Brent crude futures climbed 51 cents, or 0.73%, to $69.93 a barrel by 12:46 p.m. CDT (1746 GMT). U.S. West Texas Intermediate (WTI) crude gained 71 cents, or 1.09%, reaching $65.69 a barrel. Both benchmarks are on track for their largest weekly increase since mid-June.

“Markets remain focused on the conflict between Russia and Ukraine,” said John Kilduff, partner at Again Capital. “These drone attacks by Ukraine are beginning to add up.”

Russia recently announced a partial ban on diesel exports until the end of the year, alongside an extension of its gasoline export ban, according to Deputy Prime Minister Alexander Novak. Refining disruptions have already caused shortages of certain fuel grades across several Russian regions.

Andrew Lipow, president of Lipow Oil Associates, noted that U.S. government action is also supporting prices. “President Trump continues to pressure allies to cut Russian imports,” he said, adding that countries such as India and Turkey may scale back purchases.

Tensions have escalated further after NATO warned it could respond to violations of member states’ airspace.
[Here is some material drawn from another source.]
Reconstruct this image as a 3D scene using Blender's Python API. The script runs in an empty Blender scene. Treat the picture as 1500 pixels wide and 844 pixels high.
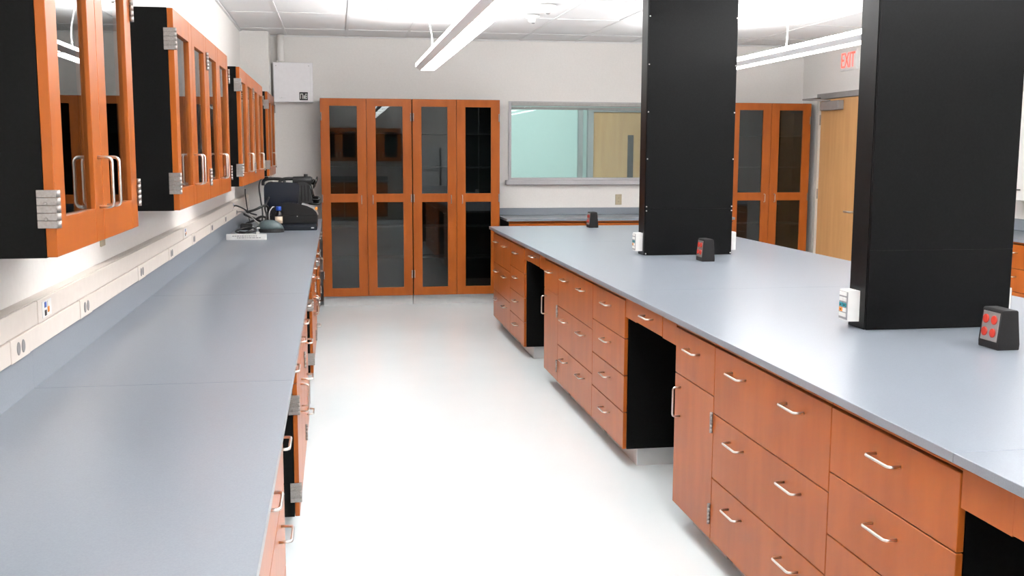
import bpy, bmesh, math, random
from mathutils import Vector, Matrix
random.seed(7)
scene = bpy.context.scene
COL = scene.collection

# ------------------------------------------------------------------ camera
H = 1.602
YAW, PIT, ROL = 0.166909, -0.129682, 0.003391
fw = Vector((math.sin(YAW)*math.cos(PIT), math.cos(YAW)*math.cos(PIT), math.sin(PIT)))
r0 = Vector((math.cos(YAW), -math.sin(YAW), 0)); u0 = r0.cross(fw)
rt = math.cos(ROL)*r0 + math.sin(ROL)*u0
up = -math.sin(ROL)*r0 + math.cos(ROL)*u0
cam_data = bpy.data.cameras.new('camera'); cam = bpy.data.objects.new('camera', cam_data); COL.objects.link(cam)
cam_data.sensor_width = 36.0; cam_data.lens = 1531.86/1500*36.0; cam_data.clip_start = 0.02
cam.matrix_world = Matrix(((rt.x, up.x, -fw.x, 0), (rt.y, up.y, -fw.y, 0), (rt.z, up.z, -fw.z, H), (0, 0, 0, 1)))
scene.camera = cam

# ------------------------------------------------------------------ world, exposure
world = bpy.data.worlds.new('world'); scene.world = world; world.use_nodes = True
world.node_tree.nodes['Background'].inputs[0].default_value = (0.9, 0.95, 1.0, 1)
world.node_tree.nodes['Background'].inputs[1].default_value = 0.05
vs = scene.view_settings
vs.view_transform = 'Standard'; vs.look = 'None'; vs.gamma = 1.0; vs.use_curve_mapping = False
vs.exposure = 0.60
LENS_POWER = 8.0      # downward lens of the pendant lamps
UP_POWER = 37.0        # upward opening of the pendant lamps

# ------------------------------------------------------------------ materials
def new_mat(name, col, rough=0.5, metal=0.0, spec=0.5, emit=None, estr=0.0, coat=0.0):
    m = bpy.data.materials.new(name); m.use_nodes = True
    b = m.node_tree.nodes['Principled BSDF']
    b.inputs['Base Color'].default_value = (*col, 1); b.inputs['Roughness'].default_value = rough
    b.inputs['Metallic'].default_value = metal; b.inputs['Specular IOR Level'].default_value = spec
    b.inputs['Coat Weight'].default_value = coat
    if emit: b.inputs['Emission Color'].default_value = (*emit, 1); b.inputs['Emission Strength'].default_value = estr
    return m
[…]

Analysts say this increases the risk of new sanctions targeting Russia’s oil industry.

Meanwhile, Iraq’s semi-autonomous Kurdistan region plans to resume crude exports on Saturday through Turkey’s Ceyhan port, according to state marketer SOMO. “The market will be watching Kurdish production to see how much supply comes back,” Lipow added.

On the demand side, U.S. economic growth surprised to the upside, with GDP rising at a revised 3.8% annualized rate last quarter, according to the Commerce Department. Kilduff said any disruption to Russian supplies for China and India could boost demand elsewhere. “With the Fed cutting interest rates, that should also support demand,” he noted.

However, analysts caution that stronger-than-expected economic data may make the Federal Reserve more cautious about further rate cuts, after its recent 25 basis point reduction — the first since December.